What’s most interesting about this film is not so much the battle of men as the women who occupy such a world. Consider how the film poses Amleth’s mother Queen Gudrún (Nicole Kidman). At first, she seems like you’re a typical damsel in distress in the way she doesn’t challenge either War-Raven or Fjölnir in any of their violent endeavors. However, we soon learn it’s because she goes with the flow and favors the darkness that she is born into without much choice. Rather than wage a quiet war, she embraces how manipulative she can be for a world that devalues her. It makes her surprising turn all the less surprising when considering what little influence she has beyond her own ambitions for power within a tribe.
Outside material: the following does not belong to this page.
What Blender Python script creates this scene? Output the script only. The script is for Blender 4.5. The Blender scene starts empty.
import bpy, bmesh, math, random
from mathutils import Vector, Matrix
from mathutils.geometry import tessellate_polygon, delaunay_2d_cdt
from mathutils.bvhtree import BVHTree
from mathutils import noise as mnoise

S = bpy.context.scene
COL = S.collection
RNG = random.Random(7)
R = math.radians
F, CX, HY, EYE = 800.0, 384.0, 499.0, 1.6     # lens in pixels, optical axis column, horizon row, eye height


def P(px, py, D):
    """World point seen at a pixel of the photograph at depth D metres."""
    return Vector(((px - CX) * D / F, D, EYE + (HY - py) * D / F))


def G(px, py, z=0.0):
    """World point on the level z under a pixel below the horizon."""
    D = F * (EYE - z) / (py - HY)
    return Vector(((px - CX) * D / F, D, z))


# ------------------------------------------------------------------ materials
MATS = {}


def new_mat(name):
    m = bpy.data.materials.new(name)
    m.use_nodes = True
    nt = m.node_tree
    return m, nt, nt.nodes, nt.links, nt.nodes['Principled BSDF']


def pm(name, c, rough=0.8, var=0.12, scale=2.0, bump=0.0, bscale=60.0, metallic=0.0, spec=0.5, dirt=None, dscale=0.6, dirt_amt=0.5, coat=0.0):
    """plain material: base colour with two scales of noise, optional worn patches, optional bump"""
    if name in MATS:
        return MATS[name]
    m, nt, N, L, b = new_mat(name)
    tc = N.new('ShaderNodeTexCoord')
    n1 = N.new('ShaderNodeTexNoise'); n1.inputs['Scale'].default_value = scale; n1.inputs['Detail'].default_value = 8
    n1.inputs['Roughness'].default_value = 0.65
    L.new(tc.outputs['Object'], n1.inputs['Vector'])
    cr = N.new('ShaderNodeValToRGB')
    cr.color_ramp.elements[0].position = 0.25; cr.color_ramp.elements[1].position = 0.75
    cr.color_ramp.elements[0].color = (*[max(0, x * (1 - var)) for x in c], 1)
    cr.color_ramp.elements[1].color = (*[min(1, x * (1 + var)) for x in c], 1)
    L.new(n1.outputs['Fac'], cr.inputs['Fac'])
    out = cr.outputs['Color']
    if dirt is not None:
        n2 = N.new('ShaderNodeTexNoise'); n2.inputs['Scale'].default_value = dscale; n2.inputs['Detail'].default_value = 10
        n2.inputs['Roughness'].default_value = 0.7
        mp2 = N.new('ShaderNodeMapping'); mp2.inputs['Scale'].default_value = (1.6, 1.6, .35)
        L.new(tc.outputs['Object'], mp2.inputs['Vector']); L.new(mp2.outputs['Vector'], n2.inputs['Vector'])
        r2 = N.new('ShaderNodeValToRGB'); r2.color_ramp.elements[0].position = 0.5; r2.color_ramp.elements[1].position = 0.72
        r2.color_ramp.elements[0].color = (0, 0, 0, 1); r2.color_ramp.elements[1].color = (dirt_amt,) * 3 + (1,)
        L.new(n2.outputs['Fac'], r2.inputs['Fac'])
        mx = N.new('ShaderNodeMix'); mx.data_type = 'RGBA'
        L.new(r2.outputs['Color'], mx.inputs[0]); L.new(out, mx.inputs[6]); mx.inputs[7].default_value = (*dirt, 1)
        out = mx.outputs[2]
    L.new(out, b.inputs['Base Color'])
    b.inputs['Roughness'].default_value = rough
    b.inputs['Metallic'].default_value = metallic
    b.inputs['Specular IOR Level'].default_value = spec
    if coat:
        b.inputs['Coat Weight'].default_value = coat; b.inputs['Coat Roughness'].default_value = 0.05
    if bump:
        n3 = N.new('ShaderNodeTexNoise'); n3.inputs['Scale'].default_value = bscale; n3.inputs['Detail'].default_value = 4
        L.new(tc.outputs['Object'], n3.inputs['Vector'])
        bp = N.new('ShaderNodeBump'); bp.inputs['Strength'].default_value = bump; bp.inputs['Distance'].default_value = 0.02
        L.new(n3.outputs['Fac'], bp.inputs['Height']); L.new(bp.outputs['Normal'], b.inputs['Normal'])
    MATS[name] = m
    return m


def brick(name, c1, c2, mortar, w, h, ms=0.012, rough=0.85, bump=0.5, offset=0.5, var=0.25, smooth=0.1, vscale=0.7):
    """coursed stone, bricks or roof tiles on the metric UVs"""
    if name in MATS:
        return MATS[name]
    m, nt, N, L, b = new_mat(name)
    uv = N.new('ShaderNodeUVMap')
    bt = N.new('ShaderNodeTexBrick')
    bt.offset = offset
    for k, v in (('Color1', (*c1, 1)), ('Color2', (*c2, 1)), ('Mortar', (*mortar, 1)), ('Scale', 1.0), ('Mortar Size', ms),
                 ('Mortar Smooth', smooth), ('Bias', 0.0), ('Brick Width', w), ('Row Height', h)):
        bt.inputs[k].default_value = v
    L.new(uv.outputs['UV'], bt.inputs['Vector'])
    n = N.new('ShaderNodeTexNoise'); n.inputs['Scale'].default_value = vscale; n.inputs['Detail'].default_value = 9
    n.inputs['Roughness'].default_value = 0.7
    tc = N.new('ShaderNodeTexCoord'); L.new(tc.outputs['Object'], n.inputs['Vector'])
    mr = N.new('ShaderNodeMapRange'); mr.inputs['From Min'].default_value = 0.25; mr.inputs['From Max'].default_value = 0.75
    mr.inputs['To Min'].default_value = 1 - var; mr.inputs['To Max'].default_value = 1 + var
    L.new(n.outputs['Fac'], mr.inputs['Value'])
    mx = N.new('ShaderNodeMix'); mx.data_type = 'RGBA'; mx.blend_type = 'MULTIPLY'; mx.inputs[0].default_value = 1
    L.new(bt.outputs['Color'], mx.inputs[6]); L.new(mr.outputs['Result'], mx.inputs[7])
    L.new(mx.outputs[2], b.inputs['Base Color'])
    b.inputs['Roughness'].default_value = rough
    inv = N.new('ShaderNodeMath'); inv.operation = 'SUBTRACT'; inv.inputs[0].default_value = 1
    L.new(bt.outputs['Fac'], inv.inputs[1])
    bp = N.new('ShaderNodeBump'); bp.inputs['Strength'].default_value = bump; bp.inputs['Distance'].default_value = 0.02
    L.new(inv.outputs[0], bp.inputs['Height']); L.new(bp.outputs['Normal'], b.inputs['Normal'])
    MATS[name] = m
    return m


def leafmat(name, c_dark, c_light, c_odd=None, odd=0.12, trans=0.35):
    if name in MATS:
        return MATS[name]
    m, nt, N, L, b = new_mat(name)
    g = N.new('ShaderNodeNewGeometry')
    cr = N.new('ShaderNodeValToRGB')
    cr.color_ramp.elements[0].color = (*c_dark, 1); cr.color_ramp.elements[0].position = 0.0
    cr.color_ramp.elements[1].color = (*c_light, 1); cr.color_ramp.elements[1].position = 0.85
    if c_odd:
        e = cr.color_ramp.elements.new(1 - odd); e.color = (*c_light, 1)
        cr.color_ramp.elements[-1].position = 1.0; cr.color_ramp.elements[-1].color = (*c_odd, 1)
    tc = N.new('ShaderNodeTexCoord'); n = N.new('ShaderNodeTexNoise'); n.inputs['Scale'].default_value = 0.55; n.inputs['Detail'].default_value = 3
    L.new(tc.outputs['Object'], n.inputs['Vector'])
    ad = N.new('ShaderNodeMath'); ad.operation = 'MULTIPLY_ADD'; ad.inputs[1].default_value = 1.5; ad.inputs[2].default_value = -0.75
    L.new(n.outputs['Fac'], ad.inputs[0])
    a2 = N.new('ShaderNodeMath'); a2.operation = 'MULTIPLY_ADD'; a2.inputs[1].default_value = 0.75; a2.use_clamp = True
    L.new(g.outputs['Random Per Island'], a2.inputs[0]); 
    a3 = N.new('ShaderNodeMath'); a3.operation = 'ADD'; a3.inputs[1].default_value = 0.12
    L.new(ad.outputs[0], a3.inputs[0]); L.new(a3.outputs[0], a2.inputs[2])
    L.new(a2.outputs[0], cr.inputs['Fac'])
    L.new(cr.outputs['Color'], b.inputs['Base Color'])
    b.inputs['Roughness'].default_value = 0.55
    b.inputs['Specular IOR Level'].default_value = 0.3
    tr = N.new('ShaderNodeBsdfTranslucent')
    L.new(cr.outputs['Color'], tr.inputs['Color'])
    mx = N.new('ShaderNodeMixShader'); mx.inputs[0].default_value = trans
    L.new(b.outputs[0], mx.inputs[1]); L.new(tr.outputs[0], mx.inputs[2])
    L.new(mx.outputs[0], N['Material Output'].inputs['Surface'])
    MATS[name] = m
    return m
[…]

Similar in determination but seeking something more is the slave Olga (Anya Taylor-Joy). She’s aware of her traits that can easily frustrate Fjölnir and chooses her battles wisely. Naturally, Amleth finds her to be both a worthy ally and a suitable wife to pursue. They both wage a secret war on Fjölnir and begin developing their own future. It gives Amleth something to fight for beyond just power. Power is nothing if you have nobody to share it with and if it doesn’t grant certain freedom.
Amleth’s adventure is a mixture of the supernatural and the horrific. He discovers a magic sword to conquer his enemy but acquires it through a trippy sequence of fighting the dead. His nightly slaughters of Fjölnir’s forces lead to some grizzly murder scenes, where body parts are arranged in a shocking manner that even the most hardened of men would break into disgust. The violence grows all the more grander as it does darker, to the point where the scene of Amleth and Fjölnir dueling on a volcano is as thrilling as it is telling about how empty such revenge leads men who have grown to know nothing but this engagement.
The Northman doesn’t quite have the same level of surrealness as the previous Eggers movies of The Lighthouse or The Witch but it’s still pretty damn good for what it sets out to be. It may be his most accessible of films given how overt the plotting is with the surreality of lineage and manhood dressed up in trippy yet short sequences. Even for being one of his worst, Eggers has still delivered what may be one of the best Viking movies ever made, for whatever that mantle may be worth.